L’Australie, elle, veut parler de croissance: « Quand vous observez le monde, il y a plein de difficultés (…), mais le message que nous devrions donner au cours de ces deux jours est un message d’espoir et d’optimisme: oui notre monde peut avoir de la croissance », a déclaré M. Abbott samedi. Barack Obama a lui aussi insisté sur l’importance de doper l’activité. « On ne peut pas s’attendre à ce que les Etats-Unis portent l’économie mondiale sur leur dos », a-t-il dit.
« Ici donc, à Brisbane, le G20 a la responsabilité d’agir, de stimuler la demande, d’investir davantage dans les infrastructures et de créer des emplois pour les gens de tous nos pays ». La question de la relance de la croissance dans le communiqué du G20 devrait trouver un écho particulier chez les leaders européens où il y a toujours un débat sur la difficulté de conjuguer politique de relance et discipline budgétaire.
« Eradiquer » Ebola
Les dirigeants des pays les plus riches de la planète ont promis de faire tout leur possible pour « éradiquer » l’épidémie Ebola qui a déjà fait plus de 5.000 morts en Afrique de l’Ouest, lors d’un sommet du G20 samedi en Australie.
« Nous allons travailler à travers des coopérations bilatérales, régionales et multilatérales, et en collaboration avec des acteurs non gouvernementaux », poursuit le communiqué du G20 qui ne révèle aucun engagement financier tangible.

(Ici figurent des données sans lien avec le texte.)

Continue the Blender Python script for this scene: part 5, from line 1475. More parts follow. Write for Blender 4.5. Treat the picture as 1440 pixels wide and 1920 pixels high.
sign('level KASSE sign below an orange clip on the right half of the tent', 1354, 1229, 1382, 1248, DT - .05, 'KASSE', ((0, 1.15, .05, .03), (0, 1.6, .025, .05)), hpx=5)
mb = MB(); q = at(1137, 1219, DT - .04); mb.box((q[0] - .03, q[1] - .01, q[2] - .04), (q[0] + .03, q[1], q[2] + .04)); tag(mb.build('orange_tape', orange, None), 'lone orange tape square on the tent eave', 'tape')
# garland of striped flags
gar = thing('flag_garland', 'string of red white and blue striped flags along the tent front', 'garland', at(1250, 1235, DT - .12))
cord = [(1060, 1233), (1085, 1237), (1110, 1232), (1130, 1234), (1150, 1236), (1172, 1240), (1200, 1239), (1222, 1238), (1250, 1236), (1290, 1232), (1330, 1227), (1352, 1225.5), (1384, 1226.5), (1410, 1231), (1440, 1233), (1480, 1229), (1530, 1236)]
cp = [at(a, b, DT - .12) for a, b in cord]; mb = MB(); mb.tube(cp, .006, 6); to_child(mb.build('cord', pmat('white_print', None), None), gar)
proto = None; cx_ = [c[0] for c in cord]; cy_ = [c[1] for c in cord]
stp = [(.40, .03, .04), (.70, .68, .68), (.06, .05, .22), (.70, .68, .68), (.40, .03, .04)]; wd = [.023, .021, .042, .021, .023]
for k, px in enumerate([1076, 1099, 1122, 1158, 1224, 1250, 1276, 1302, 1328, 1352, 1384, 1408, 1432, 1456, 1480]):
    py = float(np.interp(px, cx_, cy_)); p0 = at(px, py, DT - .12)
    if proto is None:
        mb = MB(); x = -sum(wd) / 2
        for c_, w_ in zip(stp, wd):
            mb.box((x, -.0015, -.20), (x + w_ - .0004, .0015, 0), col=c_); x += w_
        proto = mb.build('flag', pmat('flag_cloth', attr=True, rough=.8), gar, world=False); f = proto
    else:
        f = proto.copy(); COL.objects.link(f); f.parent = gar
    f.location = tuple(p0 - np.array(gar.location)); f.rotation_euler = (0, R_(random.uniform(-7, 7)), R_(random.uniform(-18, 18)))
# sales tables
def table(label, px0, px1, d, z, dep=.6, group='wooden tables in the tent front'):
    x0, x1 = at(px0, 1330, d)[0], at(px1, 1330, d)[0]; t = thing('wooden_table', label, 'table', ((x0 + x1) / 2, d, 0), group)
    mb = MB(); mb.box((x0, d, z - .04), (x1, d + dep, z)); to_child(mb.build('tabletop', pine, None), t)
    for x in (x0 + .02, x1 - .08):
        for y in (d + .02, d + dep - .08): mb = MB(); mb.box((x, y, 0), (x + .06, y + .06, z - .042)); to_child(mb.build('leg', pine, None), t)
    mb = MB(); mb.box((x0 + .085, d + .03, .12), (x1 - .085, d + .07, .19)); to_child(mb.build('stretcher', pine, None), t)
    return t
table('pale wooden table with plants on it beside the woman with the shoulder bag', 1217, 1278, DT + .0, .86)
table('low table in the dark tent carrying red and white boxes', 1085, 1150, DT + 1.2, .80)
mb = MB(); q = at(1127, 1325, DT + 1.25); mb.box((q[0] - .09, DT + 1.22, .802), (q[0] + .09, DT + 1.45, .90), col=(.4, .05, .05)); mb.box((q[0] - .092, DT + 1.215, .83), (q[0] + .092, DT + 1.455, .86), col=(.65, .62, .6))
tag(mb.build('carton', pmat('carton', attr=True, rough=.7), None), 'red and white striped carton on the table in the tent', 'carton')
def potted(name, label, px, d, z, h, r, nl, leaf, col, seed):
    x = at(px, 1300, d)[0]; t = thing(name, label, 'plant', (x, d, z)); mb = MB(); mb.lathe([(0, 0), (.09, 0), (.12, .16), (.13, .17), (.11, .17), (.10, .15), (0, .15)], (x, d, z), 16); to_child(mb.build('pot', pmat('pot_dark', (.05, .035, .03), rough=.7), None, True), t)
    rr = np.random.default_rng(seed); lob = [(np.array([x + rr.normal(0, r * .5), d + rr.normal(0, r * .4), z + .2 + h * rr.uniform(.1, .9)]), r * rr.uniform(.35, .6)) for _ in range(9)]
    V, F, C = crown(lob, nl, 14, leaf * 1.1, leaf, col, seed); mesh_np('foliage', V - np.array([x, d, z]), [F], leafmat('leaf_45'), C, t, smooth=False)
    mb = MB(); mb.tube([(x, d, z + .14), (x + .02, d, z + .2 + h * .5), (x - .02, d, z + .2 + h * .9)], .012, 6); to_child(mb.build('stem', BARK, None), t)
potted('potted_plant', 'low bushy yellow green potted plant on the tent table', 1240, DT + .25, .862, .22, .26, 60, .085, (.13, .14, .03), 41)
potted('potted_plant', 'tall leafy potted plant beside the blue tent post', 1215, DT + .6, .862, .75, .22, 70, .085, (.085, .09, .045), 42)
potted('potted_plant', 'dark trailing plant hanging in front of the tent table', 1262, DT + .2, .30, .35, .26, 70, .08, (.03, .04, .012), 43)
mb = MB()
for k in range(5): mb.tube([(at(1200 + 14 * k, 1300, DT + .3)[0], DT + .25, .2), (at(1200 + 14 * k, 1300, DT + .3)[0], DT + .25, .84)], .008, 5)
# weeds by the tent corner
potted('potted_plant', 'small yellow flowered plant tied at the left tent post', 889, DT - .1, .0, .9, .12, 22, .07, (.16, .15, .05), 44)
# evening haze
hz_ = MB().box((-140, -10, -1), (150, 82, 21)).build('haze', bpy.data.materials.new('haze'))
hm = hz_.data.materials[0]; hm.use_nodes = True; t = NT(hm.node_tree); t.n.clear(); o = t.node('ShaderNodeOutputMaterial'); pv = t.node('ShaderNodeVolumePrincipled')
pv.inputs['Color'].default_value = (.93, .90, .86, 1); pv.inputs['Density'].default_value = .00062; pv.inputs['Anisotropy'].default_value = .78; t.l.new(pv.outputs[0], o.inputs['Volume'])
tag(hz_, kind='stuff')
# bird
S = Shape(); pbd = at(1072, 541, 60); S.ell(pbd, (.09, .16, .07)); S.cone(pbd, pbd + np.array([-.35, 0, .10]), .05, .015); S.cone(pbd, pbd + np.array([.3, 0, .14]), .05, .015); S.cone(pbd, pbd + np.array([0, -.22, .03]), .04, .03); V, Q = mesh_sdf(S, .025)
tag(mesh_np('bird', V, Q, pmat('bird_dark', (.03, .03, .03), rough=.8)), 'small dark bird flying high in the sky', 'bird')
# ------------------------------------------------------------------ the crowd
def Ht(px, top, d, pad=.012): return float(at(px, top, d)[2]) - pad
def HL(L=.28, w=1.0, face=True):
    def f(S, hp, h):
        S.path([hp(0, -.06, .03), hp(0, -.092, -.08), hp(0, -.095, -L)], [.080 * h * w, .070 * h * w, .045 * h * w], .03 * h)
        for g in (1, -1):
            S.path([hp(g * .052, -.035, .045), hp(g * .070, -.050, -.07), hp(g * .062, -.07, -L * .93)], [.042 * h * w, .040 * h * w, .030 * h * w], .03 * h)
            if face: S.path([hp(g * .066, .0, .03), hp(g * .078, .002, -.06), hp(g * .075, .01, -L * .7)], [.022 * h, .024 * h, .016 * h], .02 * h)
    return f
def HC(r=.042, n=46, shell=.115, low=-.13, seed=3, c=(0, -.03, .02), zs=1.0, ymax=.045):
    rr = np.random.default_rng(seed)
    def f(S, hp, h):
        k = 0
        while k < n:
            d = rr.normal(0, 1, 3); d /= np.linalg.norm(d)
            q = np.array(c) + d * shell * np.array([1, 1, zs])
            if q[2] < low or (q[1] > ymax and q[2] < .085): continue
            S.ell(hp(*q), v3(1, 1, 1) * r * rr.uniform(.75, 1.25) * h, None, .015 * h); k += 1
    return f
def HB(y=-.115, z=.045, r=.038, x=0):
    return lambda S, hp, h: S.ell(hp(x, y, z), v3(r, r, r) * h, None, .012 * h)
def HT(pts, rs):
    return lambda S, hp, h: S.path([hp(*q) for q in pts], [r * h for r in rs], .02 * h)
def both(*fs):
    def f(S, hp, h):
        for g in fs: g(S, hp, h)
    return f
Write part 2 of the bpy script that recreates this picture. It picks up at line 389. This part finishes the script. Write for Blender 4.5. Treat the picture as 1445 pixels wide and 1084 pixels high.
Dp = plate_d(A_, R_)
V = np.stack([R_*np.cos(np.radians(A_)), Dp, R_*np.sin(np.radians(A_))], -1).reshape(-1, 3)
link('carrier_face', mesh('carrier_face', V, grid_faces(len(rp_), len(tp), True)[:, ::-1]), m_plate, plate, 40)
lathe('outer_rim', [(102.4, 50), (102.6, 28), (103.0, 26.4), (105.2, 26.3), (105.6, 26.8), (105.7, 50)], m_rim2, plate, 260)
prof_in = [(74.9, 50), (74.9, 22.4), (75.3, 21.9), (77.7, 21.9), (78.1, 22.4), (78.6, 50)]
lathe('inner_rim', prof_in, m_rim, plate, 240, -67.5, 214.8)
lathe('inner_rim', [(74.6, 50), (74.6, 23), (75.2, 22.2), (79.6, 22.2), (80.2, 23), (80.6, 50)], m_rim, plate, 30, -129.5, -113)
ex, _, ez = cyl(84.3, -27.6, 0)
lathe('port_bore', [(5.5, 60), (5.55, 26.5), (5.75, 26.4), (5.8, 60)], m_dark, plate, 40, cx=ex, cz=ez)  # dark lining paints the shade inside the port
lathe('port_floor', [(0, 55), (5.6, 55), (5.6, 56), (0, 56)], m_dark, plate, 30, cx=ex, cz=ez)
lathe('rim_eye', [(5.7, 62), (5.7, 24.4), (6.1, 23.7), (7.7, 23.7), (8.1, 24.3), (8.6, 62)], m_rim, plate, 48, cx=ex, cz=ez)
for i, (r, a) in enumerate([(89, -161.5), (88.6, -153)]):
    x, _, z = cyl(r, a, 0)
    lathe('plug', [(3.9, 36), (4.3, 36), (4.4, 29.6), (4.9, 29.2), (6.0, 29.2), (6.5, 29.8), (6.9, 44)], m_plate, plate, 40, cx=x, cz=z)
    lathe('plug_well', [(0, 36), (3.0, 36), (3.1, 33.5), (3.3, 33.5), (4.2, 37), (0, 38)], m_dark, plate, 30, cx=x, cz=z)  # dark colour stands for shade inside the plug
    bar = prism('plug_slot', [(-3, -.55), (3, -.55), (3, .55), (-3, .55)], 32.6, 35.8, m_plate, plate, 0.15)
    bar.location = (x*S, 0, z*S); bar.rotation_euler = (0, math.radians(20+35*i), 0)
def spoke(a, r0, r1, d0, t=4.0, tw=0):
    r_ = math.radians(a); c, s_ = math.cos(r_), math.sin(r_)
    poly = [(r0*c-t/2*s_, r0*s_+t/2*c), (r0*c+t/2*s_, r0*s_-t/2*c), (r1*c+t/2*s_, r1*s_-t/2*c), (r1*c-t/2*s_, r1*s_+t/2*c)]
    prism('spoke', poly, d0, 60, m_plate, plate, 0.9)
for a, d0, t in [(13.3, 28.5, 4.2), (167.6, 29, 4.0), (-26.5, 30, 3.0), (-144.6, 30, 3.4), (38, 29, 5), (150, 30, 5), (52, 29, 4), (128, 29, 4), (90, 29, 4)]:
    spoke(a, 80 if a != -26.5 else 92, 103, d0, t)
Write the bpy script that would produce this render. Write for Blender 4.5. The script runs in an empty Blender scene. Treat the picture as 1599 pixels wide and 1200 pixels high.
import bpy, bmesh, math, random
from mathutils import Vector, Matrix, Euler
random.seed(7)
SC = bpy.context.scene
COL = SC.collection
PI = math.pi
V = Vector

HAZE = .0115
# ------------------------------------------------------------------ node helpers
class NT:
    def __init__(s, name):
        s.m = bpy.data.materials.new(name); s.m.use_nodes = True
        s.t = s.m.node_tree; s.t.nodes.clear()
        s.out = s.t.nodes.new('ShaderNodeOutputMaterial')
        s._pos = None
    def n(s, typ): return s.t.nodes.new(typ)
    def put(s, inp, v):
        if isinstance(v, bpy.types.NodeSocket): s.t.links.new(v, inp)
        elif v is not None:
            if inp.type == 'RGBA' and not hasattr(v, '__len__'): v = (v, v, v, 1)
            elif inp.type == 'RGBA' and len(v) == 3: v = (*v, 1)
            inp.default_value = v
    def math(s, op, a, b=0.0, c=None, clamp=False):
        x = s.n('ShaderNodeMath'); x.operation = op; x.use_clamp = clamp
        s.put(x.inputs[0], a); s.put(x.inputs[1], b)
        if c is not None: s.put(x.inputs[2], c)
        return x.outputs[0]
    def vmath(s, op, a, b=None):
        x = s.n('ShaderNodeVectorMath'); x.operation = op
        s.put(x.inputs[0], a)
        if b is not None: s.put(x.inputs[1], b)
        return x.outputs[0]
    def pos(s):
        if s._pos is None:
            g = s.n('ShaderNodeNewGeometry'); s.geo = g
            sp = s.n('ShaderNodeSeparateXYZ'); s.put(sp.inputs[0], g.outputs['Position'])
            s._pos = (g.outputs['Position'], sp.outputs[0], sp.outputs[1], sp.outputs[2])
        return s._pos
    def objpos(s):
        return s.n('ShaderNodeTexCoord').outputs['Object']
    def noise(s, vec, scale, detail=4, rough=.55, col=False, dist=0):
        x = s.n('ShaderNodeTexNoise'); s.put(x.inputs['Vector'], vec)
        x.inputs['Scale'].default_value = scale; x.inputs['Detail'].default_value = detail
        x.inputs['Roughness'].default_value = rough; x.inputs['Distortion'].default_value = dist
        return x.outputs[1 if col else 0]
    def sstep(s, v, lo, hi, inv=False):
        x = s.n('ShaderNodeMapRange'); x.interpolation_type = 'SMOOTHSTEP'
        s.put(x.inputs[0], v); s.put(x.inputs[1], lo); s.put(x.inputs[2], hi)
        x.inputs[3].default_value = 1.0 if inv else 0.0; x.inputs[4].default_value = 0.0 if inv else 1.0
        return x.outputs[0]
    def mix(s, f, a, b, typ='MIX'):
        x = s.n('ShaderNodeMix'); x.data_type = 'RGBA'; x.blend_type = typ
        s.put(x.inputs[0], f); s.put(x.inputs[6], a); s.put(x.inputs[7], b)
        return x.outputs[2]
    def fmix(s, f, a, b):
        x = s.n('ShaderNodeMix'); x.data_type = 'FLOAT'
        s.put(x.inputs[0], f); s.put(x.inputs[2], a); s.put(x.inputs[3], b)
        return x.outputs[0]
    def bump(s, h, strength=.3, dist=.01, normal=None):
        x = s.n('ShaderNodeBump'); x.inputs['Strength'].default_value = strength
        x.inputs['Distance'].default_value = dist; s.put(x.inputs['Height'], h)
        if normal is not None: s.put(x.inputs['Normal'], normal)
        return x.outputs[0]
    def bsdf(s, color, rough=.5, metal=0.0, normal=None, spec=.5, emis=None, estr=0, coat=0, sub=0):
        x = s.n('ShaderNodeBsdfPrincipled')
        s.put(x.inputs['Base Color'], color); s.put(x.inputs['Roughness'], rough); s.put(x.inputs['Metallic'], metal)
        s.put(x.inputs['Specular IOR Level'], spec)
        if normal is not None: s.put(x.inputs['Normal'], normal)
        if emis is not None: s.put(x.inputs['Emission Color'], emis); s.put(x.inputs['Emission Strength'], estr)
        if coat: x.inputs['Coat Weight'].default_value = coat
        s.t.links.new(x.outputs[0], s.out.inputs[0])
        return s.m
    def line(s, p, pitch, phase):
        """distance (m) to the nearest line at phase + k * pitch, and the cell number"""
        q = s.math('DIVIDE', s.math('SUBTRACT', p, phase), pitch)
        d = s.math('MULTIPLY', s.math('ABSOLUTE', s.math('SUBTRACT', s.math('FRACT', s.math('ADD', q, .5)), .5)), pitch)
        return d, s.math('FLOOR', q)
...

Les chefs d’Etat et de gouvernement ont par ailleurs appelé la Banque mondiale (BM) et le Fonds monétaire international (FMI) à « continuer leur solide soutien aux pays affectés », les encourageant de surcroît à « explorer de nouveaux mécanismes flexibles pour faire face à l’avenir aux répercussions économiques de crises comparables ».